My mother-in-law is coming for a visit. She is coming to watch Bryce play football on Friday night, but will be here Thursday through Sunday. This means I must spend today, not writing, not eating bon-bons and sipping coffee, but cleaning our whole house. Of course, if I did a better job of this on a daily basis, the prospect wouldn't be so daunting, but gosh how I hate cleaning the house.
I can remember a time when I enjoyed the feeling of accomplishment when something went from dirty to clean. I remember visiting my husband's younger brother, Rob, and spending a good twenty minutes cleaning his coffee maker because it was just too dirty for me to look at. Of course, this gave my husband the impression that I was a keeper.
Somehow, that feeling of accomplishment never comes anymore. The cleaning is just something that has to be done and is then destroyed before it can even be appreciated. Plus, who really appreciates it, besides my husband? My sons are perfectly happy to live with the clutter, toys and books strewn around them. When it gets to me, I pick up. But, when I HAVE to clean the house, it feels like such pointless work to me.

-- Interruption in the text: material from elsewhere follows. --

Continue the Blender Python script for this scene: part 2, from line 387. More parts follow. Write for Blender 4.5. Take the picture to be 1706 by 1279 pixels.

Granted, one must remember that I am living in a house which belongs to my mother-in-law. Thus, when she visits, she is perfectly entitled to expect that it is being cared for in a much more effective way than I usually muster. She is quite vocal about the fact that we have "too many things." So, when she comes, I have to scramble to find a place to hide those numerous things. Then, after hiding them, I forget where I put them. So when that important paper for school (right now it is the annoying one-time-fundraiser form for PTA where they are expecting every student to send in at least 15 different addresses to as many different states as possible to send a walk-a-thon form to - this is another rant, in and of itself, because the person on the receiving end gets absolutely nothing for their involvement and yet our PTA has pinned all of its hopes on this one fund-raiser for the year, even making you feel guilty because each fund-raising packet cost the school $1.50 - and I hate the idea of petitioning my friends and relatives to give money to a cause they feel no sense of connection to. And this is only the beginning, because Trevor just joined the Cub Scouts. Ay-yi-yi!) is due to be turned in, I will be at a total loss as to where I hid the stack of papers it was once in. If I could keep my stack, I'd know exactly where things were.
Alas, this problem is not going to go away. I must face it head-on. I must stop my blog-whining and get down to work this morning. Who knows? Maybe I'll be able to keep it looking spiffy for the three hours between when my kids get home from school and when my hubby gets home from work, so at least he'll be impressed, even if my mother-in-law isn't. And hey, at least I no longer have a dog underfoot. That eliminates the endless problem of dog-hairs! So things aren't really as bad as they seem, are they?